Elon Musk has ‘Funding Secured’ to purchase Twitter

The news: Elon Musk is considering launching a tender offer for Twitter, per a new securities filing. Musk has obtained promises for $46.5 billion to help finance the possible transaction, according to Thursday’s filing.

  • In his filing, he stated that, given the board’s ignoring of his “best and final offer” last week, he is now considering a tender offer to buy some or all of the company's shares directly from its stockholders.

More on this: According to the filing, Musk has collected $46.5 billion in commitments to help finance the proposed deal.

  • He has obtained $25.5 billion in debt financing from a bank group including Morgan Stanley as well as Bank of America, Barclays, MUFG, Societe Generale, Mizuho Bank, and BNP Paribas.
  • The remaining $21 billion comes from equity financing. Notably, the filing makes no mention of any equity partners who will split the financial burden of the purchase with Musk.
  • Despite being the richest person on the planet—Musk's personal net worth is about $77 billion as of this writing, per Forbes—he cannot purchase Twitter without help since the majority of his net worth is invested in Tesla stock. He’ll be borrowing against his stock to secure some of that $25.5 billion in financing, but the amount of shares he can use as collateral is limited. Another factor: banks may be concerned about the relative volatility of Tesla's stock.

How we got here: Musk was set to take a seat on Twitter’s board of directors, but backed out at the last second.

  • Then, Musk proposed to buy Twitter for $54.20 per share, or $43 billion, last week. He added that if his offer was rejected, he might “need to reconsider (his) position as a shareholder."
  • In an effort to fight off a potential hostile takeover, Twitter enacted a limited term shareholder rights plan, also known as a “poison pill,” on Friday.

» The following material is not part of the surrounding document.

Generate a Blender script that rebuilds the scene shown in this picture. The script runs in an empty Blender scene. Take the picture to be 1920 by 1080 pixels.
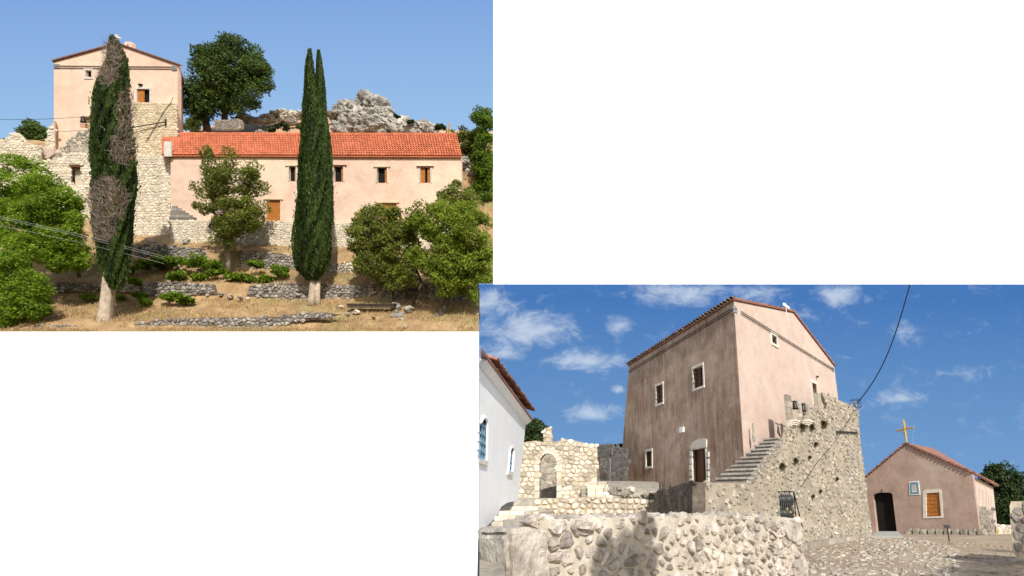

Poorly-timed distraction: “There will be distractions ahead, but our goals and priorities remain unchanged," tweeted Twitter chief Parag Agrawal just 11 days ago when Musk backed out of joining the board. The statement was spot-on; Musk’s financial maneuvers are undoubtedly taking leadership’s focus away from the product.

While rank-and-file employees still have their marching orders, uncertainty regarding the platform’s future could delay innovations that it is looking to launch or expand upon. These include:

  • Twitter Blue, the burgeoning subscription service—ironically, something Musk is a fan of growing.
  • Twitter Shops, which we reported in March is being tested and would allow brands and retailers to display up to 50 products in an in-app storefront.
  • A potential foray into podcasting.
  • Its crowdsourced Birdwatch program, designed to combat misinformation on the platform.
  • Additional performance marketing tools, designed to better compete with Meta’s Facebook and Instagram.

Shops is a particularly noteworthy initiative of Twitter’s, considering social media shoppers don’t associate the platform with making purchases as much as they do TikTok, YouTube, and other platforms. Solving for that could take pressure off of Twitter’s ad business.

What’s next: Twitter’s board stated that it’s dedicated to completing a “careful, comprehensive, and deliberate review” to determine the course of action that is in the best interest of Twitter and its investors.

  • Of course, one of those shareholders is Musk himself, who currently controls a 9.2% stake.
  • Some experts say that with the poison pill defense in place, it won’t be easy for Musk to finalize a tender bid for Twitter, as a negotiation with the board must take place, and it appears there’s no love lost between the two parties.
  • Musk has stated publicly that buying Twitter is about the future of civilization rather than a means to “make money.” If taken at face value, that suggests Musk isn’t trying to maximize Twitter’s profits—and perhaps the board ought to find a buyer who is.
  • Apollo Global Management was reportedly willing to work with Musk on a purchase, but was not mentioned in the filing. Could Apollo or another firm—perhaps Thoma Bravo, as has been reported by multiple outlets—be looking to outbid Musk? It’s certainly possible.